Onlangs verscheen in een kloeke uitgave weer een verzameling van Benno Barnards dagboeken, dit keer die van juli 2019 tot januari 2022. Als zodanig een vervolg op verzamelingen als Zingen en creperen (2019) en Dagboek van een landjonker (2013). Maar het curieuze van de recente verzameling is dat deze uitmondt in een roman – Benno Barnards tot nu toe enige –, een roman waarnaar de hele uitgave vernoemd is: Afscheid van de handkus.
Met
een paar anderen had ik twee jaar geleden de eer die roman al kort na zijn
ontstaan te mogen lezen.
Hieronder
mijn eerste reactie toen (april 2021) aan de auteur en (met zijn toestemming)
diens antwoord daarop.
****
Je moet je
er dit bij voorstellen, Benno: ik zit aan mijn bureau voor mijn pc-scherm om de
tekst erop te lezen en sta ongeveer elke tien minuten op om heen en weer door
mijn atelier te banjeren, daartoe aangezet door het branden en steken in mijn
liezen, bekken, billen, bovenbenen, zonder echt soelaas te vinden. Ik word dus
onophoudelijk afgeleid door fysiek getreiter.
Maar nu heb
ik je Nathan Raab een eerste keer helemaal gelezen. En nu vervloek ik mijn
tegenwerkend lijf eens te meer omdat ik niets liever zou doen dan er meteen
voor de tweede keer aan beginnen. Want er zijn raadsels, vragen die beantwoord
willen en moeten worden – of vragen willen blijven.
Ik heb tot
nu toe gelezen zonder aantekeningen te maken. Dat zal bij de tweede lezing wel
moeten gebeuren, vooral om de namen en gebeurtenissen op een rijtje en in hun
verband te kunnen krijgen.
Niemand in
ons taal- en leefgebied behalve jij kan zoiets schrijven.

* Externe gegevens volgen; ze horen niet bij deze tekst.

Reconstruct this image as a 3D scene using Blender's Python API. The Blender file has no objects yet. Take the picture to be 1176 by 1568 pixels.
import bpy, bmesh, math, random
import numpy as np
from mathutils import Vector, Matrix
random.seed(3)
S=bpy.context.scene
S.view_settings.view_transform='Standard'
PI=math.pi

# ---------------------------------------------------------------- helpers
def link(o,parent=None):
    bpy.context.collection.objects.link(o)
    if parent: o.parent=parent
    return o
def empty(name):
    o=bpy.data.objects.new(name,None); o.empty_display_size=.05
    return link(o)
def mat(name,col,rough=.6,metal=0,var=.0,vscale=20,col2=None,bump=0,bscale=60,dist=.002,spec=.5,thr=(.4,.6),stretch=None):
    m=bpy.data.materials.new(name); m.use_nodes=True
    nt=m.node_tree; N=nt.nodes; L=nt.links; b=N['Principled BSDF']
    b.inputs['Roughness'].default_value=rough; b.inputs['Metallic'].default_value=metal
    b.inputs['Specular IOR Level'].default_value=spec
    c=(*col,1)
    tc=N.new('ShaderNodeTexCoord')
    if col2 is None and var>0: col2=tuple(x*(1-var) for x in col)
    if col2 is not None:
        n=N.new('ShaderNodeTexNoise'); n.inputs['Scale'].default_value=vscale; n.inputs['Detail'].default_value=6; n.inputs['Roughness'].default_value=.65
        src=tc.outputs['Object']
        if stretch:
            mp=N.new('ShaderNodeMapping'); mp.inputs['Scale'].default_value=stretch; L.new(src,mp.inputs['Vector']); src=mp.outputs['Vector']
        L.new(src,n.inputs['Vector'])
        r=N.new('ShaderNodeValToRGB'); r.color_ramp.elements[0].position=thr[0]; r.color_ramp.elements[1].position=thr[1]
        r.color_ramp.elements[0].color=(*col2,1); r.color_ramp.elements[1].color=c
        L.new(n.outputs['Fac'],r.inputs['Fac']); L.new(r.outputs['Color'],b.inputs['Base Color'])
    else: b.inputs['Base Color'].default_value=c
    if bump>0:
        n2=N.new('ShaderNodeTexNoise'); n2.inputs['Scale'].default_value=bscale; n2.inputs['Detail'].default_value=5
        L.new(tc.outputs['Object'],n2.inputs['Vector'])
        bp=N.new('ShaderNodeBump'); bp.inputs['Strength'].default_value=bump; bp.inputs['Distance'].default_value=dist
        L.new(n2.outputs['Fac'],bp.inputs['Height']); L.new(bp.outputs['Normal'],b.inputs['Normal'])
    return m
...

Inhoudelijk/feitelijk: het is alsof je zelf in Kakanië en wat daarvan geworden
is bent geboren en getogen. Je bent in de loop van de tijd wel heel vertrouwd
en verbonden geraakt met dat gebied en zijn geschiedenis. De gegevens die je
inzet komen er allemaal als zo vanzelfsprekend en persoonlijk gekend uit (dus
niet opgezocht en er vervolgens in geconstrueerd). De tekst (of de
vertelinstantie) is een bouwsel en geen constructie. Wat allerminst betekent
dat het geheel niet geraffineerd in elkaar zit. Een voorbeeld: op het eind van
het ‘eigenlijke’ boek geef je er als lezer onmiddellijk nog een vervolg aan
omdat je al uit het voorwoord weet dat Nathan en Masja een kind hebben.
En
stilistisch doe je niet onder voor een zekere, voor de communisten gevluchte
Rus die een Joodse Russin huwde, een kind met haar kreeg in Berlijn (waar zijn
vader werd vermoord) en die vervolgens met zijn gezinnetje voor de fascisten
naar Amerika moest vluchten. (Kijk, in dat bizarre levenslot zitten ook al
parallellen met het Raab-lot…) Fraaie, rake beelden te over.
Het is
tegelijkertijd – hoe kan het anders – ten enenmale een Benno Barnard-boek, met
zowel de Barnardiaanse hang-ups als de toon.
Aanvankelijk
had ik nog wel eens het idee te veel feiten en historische omstandigheden
voorgeschoteld te krijgen, maar zeker na of tijdens de biecht van Alajos Kurucz
had ik behoefte om al die gegevens teruglezend te gaan raadplegen. Goed vind ik
dat de verteller, Nathan Raab, die bekentenis van Kurucz niet dicht gaat
analyseren: is dat geschrift authentiek, zo ja, wat betekent dat dan?
Geschiedkundig kennelijk van weinig extra betekenis, maar…
Hoofdstuk 19
lijkt me scharnierpunt én orgelpunt van het geheel. Het brengt mij als lezer
ertoe alles wat ik ervoor en erna las met andere ogen te bekijken. Maar door
welke bril? Wie is eigenlijk die Ivan? Misschien een nakomeling van Kurucz? En
Kurucz is dus een van de moordenaars van Nathans overgrootouders en het andere
joodse echtpaar.
Is – een
vraag aan jou als architect van het geheel – die kwestie überhaupt voor 100%
dicht te analyseren als ik maar als een goede detective mijn speurwerk in de
tekst verricht? Ik vermoed van niet.
Waarom lijkt
het handschrift op dat van Princip? Misschien moet ik dat symbolisch zien?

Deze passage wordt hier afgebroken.